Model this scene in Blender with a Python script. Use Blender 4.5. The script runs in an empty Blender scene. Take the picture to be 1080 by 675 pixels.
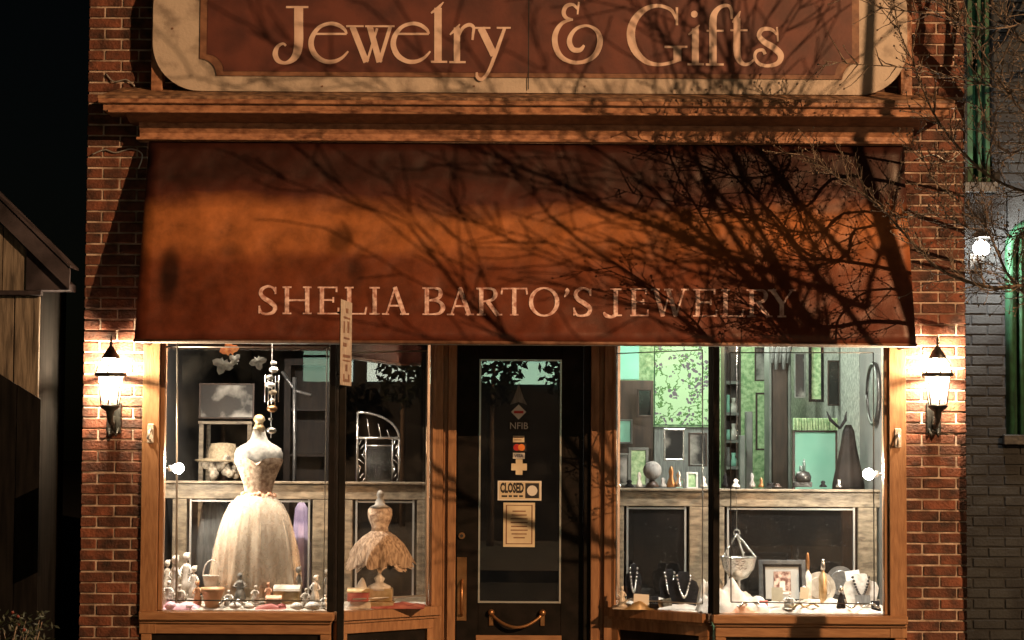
import bpy, bmesh, math, random
from mathutils import Vector, Matrix, noise
random.seed(7)
PI = math.pi
scene = bpy.context.scene
col = scene.collection
R = math.radians

# ------------------------------------------------------------------ camera
F = 2200.0
CZ = 1.75
CAM = Vector((0, -13, CZ))
ph, ro = math.atan(119.5 / F), R(0.35)
r0 = Vector((1, 0, 0)); fw = Vector((0, math.cos(ph), math.sin(ph))); u0 = Vector((0, -math.sin(ph), math.cos(ph)))
rt = r0 * math.cos(ro) + u0 * math.sin(ro)
up = -r0 * math.sin(ro) + u0 * math.cos(ro)
cd = bpy.data.cameras.new('camera'); cam = bpy.data.objects.new('camera', cd); col.objects.link(cam)
cd.sensor_width = 36; cd.lens = F / 1080 * 36; cd.clip_end = 2000
m = Matrix((rt, up, -fw)).transposed().to_4x4(); m.translation = CAM
cam.matrix_world = m
scene.camera = cam

def at(px, py, Y):
    d = fw * F + rt * (px - 540) + up * (337.5 - py)
    return CAM + d * ((Y - CAM.y) / d.y)
def onplane(px, py, p0, n):
    d = fw * F + rt * (px - 540) + up * (337.5 - py)
    return CAM + d * ((p0 - CAM).dot(n) / d.dot(n))
def sc(Y): return F / (13 + Y)

# ------------------------------------------------------------------ materials
def mat(name, c, rough=.6, metal=0, c2=None, scale=8, bump=0, bscale=60, spec=.5, island=0, stretch=None, coat=0, alpha=1, detail=4, contrast=(.35, .65)):
    M = bpy.data.materials.new(name); M.use_nodes = True
    nt = M.node_tree; b = nt.nodes['Principled BSDF']
    b.inputs['Roughness'].default_value = rough; b.inputs['Metallic'].default_value = metal
    b.inputs['Specular IOR Level'].default_value = spec; b.inputs['Coat Weight'].default_value = coat
    b.inputs['Base Color'].default_value = (*c, 1)
    if alpha < 1: b.inputs['Alpha'].default_value = alpha
    tc = nt.nodes.new('ShaderNodeTexCoord'); mp = nt.nodes.new('ShaderNodeMapping')
    nt.links.new(tc.outputs['Object'], mp.inputs[0])
    if stretch: mp.inputs['Scale'].default_value = stretch
    src = None
    if c2:
        n = nt.nodes.new('ShaderNodeTexNoise'); n.inputs['Scale'].default_value = scale; n.inputs['Detail'].default_value = detail
        nt.links.new(mp.outputs[0], n.inputs['Vector'])
        rp = nt.nodes.new('ShaderNodeValToRGB')
        rp.color_ramp.elements[0].position, rp.color_ramp.elements[1].position = contrast
        rp.color_ramp.elements[0].color = (*c, 1); rp.color_ramp.elements[1].color = (*c2, 1)
        nt.links.new(n.outputs['Fac'], rp.inputs[0]); src = rp.outputs[0]
        if island:
            g = nt.nodes.new('ShaderNodeNewGeometry')
            mr = nt.nodes.new('ShaderNodeMapRange'); mr.inputs['To Min'].default_value = 1 - island; mr.inputs['To Max'].default_value = 1 + island
            nt.links.new(g.outputs['Random Per Island'], mr.inputs[0])
            hs = nt.nodes.new('ShaderNodeHueSaturation')
            nt.links.new(mr.outputs[0], hs.inputs['Value']); nt.links.new(src, hs.inputs['Color']); src = hs.outputs[0]
        nt.links.new(src, b.inputs['Base Color'])
    if bump:
        n2 = nt.nodes.new('ShaderNodeTexNoise'); n2.inputs['Scale'].default_value = bscale; n2.inputs['Detail'].default_value = 6
        nt.links.new(mp.outputs[0], n2.inputs['Vector'])
        bp = nt.nodes.new('ShaderNodeBump'); bp.inputs['Strength'].default_value = bump; bp.inputs['Distance'].default_value = .01
        nt.links.new(n2.outputs['Fac'], bp.inputs['Height']); nt.links.new(bp.outputs[0], b.inputs['Normal'])
    return M
def emit(name, c, s):
    M = bpy.data.materials.new(name); M.use_nodes = True
    b = M.node_tree.nodes['Principled BSDF']
    b.inputs['Base Color'].default_value = (*c, 1); b.inputs['Emission Color'].default_value = (*c, 1); b.inputs['Emission Strength'].default_value = s
    return M
def glass(name, ior=1.5, tint=(1, 1, 1), rough=.0, extra=0.0, dirt=0.0):
    M = bpy.data.materials.new(name); M.use_nodes = True
    nt = M.node_tree; nt.nodes.clear()
    o = nt.nodes.new('ShaderNodeOutputMaterial'); mx = nt.nodes.new('ShaderNodeMixShader')
    t = nt.nodes.new('ShaderNodeBsdfTransparent'); t.inputs[0].default_value = (*tint, 1)
    g = nt.nodes.new('ShaderNodeBsdfGlossy'); g.inputs['Roughness'].default_value = rough
    fr = nt.nodes.new('ShaderNodeFresnel'); fr.inputs[0].default_value = ior
    ad = nt.nodes.new('ShaderNodeMath'); ad.operation = 'ADD'; ad.inputs[1].default_value = extra
    nt.links.new(fr.outputs[0], ad.inputs[0]); nt.links.new(ad.outputs[0], mx.inputs[0])
    nt.links.new(t.outputs[0], mx.inputs[1]); nt.links.new(g.outputs[0], mx.inputs[2])
    last = mx.outputs[0]
    if dirt:
        df = nt.nodes.new('ShaderNodeBsdfDiffuse'); df.inputs[0].default_value = (.6, .6, .58, 1)
        tc = nt.nodes.new('ShaderNodeTexCoord'); n = nt.nodes.new('ShaderNodeTexNoise'); n.inputs['Scale'].default_value = 5; n.inputs['Detail'].default_value = 6
        nt.links.new(tc.outputs['Object'], n.inputs['Vector'])
        mr = nt.nodes.new('ShaderNodeMapRange'); mr.inputs[1].default_value = .45; mr.inputs[2].default_value = .8; mr.inputs[4].default_value = dirt
        nt.links.new(n.outputs['Fac'], mr.inputs[0])
        m2 = nt.nodes.new('ShaderNodeMixShader'); nt.links.new(mr.outputs[0], m2.inputs[0])
        nt.links.new(last, m2.inputs[1]); nt.links.new(df.outputs[0], m2.inputs[2]); last = m2.outputs[0]
    nt.links.new(last, o.inputs[0])
    return M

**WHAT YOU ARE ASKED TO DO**
Return only the lines running from the top of the data to the line that holds "R = math.radians". Include both of those lines, but skip the pictures.

**RESPONSE BELOW**
Model this scene in Blender with a Python script. Use Blender 4.5. The script runs in an empty Blender scene. Take the picture to be 1080 by 675 pixels.
import bpy, bmesh, math, random
from mathutils import Vector, Matrix, noise
random.seed(7)
PI = math.pi
scene = bpy.context.scene
col = scene.collection
R = math.radians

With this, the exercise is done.